Both were 53 on the evening of July 6. They had dropped Lianne off at the airport earlier for her trip back to the Mainland, and later decided to stop at a Tantalus lookout. There the Takamoris were shot to death, along with taxi driver Manh Nguyen, the victims of what police have called a senseless act of violence.

Lianne Takamori, 23, had called her mother that night on her cell phone to assure her that she had arrived safely in California. Colleen Takamori told her daughter they had gone to Tantalus to take pictures of the city lights with their new digital camera. Moments later, they were dead, Lianne Takamori realized the next day.

The daughter said there was one small piece of comfort that she is taking away from that horrifying night two weeks ago.

"My parents had a very sweet ending," she said at last night's service at Mililani Memorial Park and Mortuary. "And I'm happy that through the horror they must have felt, at least they were together. And I know that their spirit is looking down watching us right now."

Jason Takamori was an accomplished jazz musician and plumber. Colleen Takamori was a master cross-stitcher who loved to read mystery novels. But of all their passions, said friends of the Takamoris, none was more important to them than raising Lianne, who graduated just last month with a mechanical engineering degree from the University of California Irvine and was about to embark on a promising new job the day she learned of her parents' deaths.

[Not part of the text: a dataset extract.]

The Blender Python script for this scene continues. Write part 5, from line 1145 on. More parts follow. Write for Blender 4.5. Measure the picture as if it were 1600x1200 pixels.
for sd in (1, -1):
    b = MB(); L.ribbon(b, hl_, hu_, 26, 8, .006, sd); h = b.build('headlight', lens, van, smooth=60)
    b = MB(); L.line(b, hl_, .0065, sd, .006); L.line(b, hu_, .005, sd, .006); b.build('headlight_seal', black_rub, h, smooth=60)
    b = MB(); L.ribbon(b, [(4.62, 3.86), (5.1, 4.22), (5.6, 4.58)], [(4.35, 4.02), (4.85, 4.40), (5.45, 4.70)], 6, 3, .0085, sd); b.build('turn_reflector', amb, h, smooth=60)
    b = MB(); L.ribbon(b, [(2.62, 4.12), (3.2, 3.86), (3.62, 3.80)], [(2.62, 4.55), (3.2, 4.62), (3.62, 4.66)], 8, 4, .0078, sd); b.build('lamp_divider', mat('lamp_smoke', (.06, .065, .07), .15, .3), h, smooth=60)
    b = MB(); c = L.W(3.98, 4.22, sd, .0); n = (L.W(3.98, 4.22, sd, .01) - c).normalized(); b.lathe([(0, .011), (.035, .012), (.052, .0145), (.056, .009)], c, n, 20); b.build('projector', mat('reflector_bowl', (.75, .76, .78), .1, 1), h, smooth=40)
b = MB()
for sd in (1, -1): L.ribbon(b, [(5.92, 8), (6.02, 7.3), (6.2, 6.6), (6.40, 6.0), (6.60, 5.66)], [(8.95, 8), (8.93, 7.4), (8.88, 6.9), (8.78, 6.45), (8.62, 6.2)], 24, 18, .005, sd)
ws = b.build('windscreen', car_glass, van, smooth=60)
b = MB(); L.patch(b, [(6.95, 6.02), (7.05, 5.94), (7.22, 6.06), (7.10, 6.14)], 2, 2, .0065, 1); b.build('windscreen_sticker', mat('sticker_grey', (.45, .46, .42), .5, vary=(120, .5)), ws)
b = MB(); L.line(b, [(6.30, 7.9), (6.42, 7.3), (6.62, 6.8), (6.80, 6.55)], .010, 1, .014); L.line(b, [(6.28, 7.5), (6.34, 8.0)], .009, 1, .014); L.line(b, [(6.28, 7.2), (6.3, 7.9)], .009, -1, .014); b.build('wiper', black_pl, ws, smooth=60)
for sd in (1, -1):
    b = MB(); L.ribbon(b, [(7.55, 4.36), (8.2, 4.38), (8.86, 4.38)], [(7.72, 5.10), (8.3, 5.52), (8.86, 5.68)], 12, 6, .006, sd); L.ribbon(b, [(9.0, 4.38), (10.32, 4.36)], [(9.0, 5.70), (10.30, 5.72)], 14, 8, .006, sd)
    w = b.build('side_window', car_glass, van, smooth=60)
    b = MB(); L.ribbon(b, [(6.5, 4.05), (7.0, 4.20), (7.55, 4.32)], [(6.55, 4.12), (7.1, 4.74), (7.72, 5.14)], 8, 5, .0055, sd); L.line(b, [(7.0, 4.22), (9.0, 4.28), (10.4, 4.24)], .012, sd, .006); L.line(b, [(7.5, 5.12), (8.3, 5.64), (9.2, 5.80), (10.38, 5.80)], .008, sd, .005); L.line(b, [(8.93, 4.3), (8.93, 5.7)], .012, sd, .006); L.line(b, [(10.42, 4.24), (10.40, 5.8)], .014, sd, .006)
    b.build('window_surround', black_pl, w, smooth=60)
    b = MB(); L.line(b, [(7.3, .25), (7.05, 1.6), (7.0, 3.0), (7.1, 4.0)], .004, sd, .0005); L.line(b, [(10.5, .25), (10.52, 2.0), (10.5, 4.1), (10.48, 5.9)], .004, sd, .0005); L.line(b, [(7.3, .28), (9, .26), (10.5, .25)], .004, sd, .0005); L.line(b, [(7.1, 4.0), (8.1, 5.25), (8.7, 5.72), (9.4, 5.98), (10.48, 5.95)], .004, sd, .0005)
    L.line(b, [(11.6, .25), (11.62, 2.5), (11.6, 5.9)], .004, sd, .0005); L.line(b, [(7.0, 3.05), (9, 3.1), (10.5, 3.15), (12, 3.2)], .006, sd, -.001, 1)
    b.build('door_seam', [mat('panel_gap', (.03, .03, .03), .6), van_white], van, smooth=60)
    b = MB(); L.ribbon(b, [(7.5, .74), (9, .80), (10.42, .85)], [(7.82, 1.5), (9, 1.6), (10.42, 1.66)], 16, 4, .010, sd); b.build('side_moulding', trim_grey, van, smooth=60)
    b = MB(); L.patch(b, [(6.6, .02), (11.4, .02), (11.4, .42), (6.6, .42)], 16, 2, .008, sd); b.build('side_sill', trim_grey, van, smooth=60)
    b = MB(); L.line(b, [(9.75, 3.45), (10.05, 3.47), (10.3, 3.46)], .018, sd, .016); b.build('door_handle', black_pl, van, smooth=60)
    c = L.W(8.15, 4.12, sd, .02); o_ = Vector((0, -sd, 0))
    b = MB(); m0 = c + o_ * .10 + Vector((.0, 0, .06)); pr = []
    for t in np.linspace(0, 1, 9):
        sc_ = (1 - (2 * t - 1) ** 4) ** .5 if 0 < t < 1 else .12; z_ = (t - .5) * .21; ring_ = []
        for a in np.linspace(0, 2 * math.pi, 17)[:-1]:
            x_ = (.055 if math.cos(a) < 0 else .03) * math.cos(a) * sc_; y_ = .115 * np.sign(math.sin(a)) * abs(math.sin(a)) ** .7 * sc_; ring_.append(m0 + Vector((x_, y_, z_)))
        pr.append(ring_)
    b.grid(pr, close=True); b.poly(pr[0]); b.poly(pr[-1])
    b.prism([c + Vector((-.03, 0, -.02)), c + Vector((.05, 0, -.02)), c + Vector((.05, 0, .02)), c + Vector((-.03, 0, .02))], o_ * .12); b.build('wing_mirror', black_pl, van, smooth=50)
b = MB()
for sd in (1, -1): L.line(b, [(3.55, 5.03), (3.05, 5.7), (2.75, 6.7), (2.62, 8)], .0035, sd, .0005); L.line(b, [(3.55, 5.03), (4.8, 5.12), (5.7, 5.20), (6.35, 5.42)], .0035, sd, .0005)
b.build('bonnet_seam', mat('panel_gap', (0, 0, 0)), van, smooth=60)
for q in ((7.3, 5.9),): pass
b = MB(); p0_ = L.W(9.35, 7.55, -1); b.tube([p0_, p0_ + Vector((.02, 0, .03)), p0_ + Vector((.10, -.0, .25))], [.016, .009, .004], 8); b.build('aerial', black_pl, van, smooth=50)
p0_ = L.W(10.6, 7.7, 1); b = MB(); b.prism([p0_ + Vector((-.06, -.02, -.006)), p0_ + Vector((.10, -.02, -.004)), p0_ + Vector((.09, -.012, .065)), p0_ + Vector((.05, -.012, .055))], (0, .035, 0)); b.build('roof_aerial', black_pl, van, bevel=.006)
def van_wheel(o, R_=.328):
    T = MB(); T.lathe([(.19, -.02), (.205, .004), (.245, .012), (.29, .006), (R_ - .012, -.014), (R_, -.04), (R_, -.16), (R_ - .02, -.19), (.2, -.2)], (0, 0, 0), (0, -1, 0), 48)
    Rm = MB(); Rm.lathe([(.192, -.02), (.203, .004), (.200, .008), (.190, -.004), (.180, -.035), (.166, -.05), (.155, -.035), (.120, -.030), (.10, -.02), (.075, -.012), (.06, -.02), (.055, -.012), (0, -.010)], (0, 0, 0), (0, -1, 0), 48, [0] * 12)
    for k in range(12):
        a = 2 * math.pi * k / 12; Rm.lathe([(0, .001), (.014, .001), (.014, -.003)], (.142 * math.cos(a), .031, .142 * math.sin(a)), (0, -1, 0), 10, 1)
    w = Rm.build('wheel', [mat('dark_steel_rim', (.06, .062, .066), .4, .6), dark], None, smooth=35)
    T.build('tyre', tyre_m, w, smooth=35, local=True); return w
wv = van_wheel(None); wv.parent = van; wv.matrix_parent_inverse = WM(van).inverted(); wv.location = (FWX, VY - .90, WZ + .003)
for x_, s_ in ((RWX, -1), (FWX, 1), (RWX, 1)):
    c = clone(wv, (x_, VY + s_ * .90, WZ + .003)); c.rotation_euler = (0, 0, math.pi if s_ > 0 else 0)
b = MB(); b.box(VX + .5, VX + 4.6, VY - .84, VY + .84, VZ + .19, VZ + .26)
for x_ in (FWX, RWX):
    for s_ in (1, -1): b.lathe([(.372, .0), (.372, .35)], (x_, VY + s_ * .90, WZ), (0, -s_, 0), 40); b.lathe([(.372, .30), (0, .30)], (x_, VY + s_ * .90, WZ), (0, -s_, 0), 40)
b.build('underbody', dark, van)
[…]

Terri Pang, 50, who helped introduce the couple some three decades ago and was among Colleen Takamori's best friends, called Lianne the couple's life work.

"I think they wanted to give her so much more than they had," Pang said. "They had sacrificed so much." Her mother gave up working and focused on taking care of Lianne at home while her father worked, at times, three to four jobs.

"He'd work his regular plumbing job Monday through Friday, and then he would play music on the weekends." He would also have side plumbing jobs, she said.

"They struggled for a long time to sock money away for her to go to college," Pang said, noting that they paid her tuition at Sacred Hearts Academy and UC-Irvine.

Construction workers Faaope Fetui, 34, and Ivan Uemoto, 30, remembered Jason Takamori as the "big-hearted" plumber who ate lunch with them while they worked a year-long project at Honolulu International Airport.

"He was so proud," Uemoto said. "His goal was to see his daughter graduate."

Jason Takamori's colleagues in the music world also did not forget the man who was always the first to volunteer to play at a service when one of their own died.

Last night, three bands he was associated with through his life played music during the ceremony. The Ebb Tides, a variety music group and Jason Takamori's first band, played Hawaiian and pop music selections before and during the funeral, alternating playing time with the Monday Night Band, a 17-piece jazz ensemble.

The Ebb Tides played "You Raise Me Up," popularized by Josh Groban, in tribute to Colleen Takamori. The Monday Night Band did one of Jason Takamori's favorite jazz standards: "There'll Never Be Another You."

Later, the Watanabe Family band played at the reception.

Cynthia Lee Calverley recalled how her sister, Colleen Takamori, often accompanied her husband to his musical gigs and that the two also liked to listen to jazz at Chuck's Cellar in Waikiki.

Lianne Takamori said: "A musical celebration — they couldn't have asked for anything more."